4. EFFECTS OF BREACHING THE SHARE PRICE COVER TRIGGER
• The debentures and/or the preference shares will immediately become redeemable.
• The IMPERIAL preferred ordinary shares will convert to IMPERIAL ordinary shares.
• The Eqstra “B” deferred ordinary shares will convert to Eqstra ordinary shares.
• It will entitle the preference shareholders and the debenture holders to dispose of the IMPERIAL ordinary shares and Eqstra ordinary shares owned by Lereko.
• The board of Lereko will immediately be replaced by appointees of the funders in order to enable the funders to realise the shares and settle themselves.
• The Lereko structure would effectively collapse and an additional 14.5 million shares would be issued for effectively no consideration.
• IMPERIAL would lose approximately 7% of its BEE shareholding.
• Eqstra would lose approximately 5% of its BEE shareholding.
5. PROVISION OF ADDITIONAL ACCEPTABLE COLLATERAL
From an IMPERIAL shareholder perspective, there would have been an awareness from the Circular and Prelisting Statement of May 2005 and specifically the Documents which lay for inspection, when the approval of shareholders was sought and granted, that a feature was the possibility that collateral could be provided by the shareholders of Lereko, one of which was IMPERIAL.
There are no provisions in the original transaction documents which record that shareholder approval is required should IMPERIAL elect to provide collateral. Further, it is not a variation or amendment of the transaction and, therefore, the original transaction documents require no variation or amendment.
IMPERIAL Group (Pty) Ltd and Eqstra Corporation (Pty) Ltd subsidiaries of IMPERIAL and Eqstra respectively are issuing guarantees or will provide cash collateral jointly (but not severally) for a total amount of R100 million which will count as additional acceptable collateral (in the proportions of R78 400 000 by the IMPERIAL subsidiary and R21 600 000 by the Eqstra subsidiary) in favour of the debenture holders and preference shareholders, which guarantees shall automatically come into effect on signature date and would expire in September 2010 upon full settlement of the debenture holders and preference shareholders.

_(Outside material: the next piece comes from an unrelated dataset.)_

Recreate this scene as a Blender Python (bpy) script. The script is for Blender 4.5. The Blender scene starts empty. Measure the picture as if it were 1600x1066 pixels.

The effect of the additional acceptable collateral will be to reduce the minimum combined IMPERIAL and Eqstra share prices as mentioned in 3 above to approximately R41.50 in respect of the minimum share cover ratio of the debentures and R34.66 in respect of the minimum share cover ratio of the preference shares.
In exchange for the provision of this additional acceptable collateral, Lereko has agreed that IMPERIAL and Eqstra’s call options over their shares may be brought forward by 1 (one) year to 2014 at the election of IMPERIAL and Eqstra, which is subject to shareholder approval.
6 WITHDRAWAL OF CAUTIONARY ANNOUNCEMENT
The cautionary announcement dated 19 September 2008 issued by Lereko is hereby withdrawn.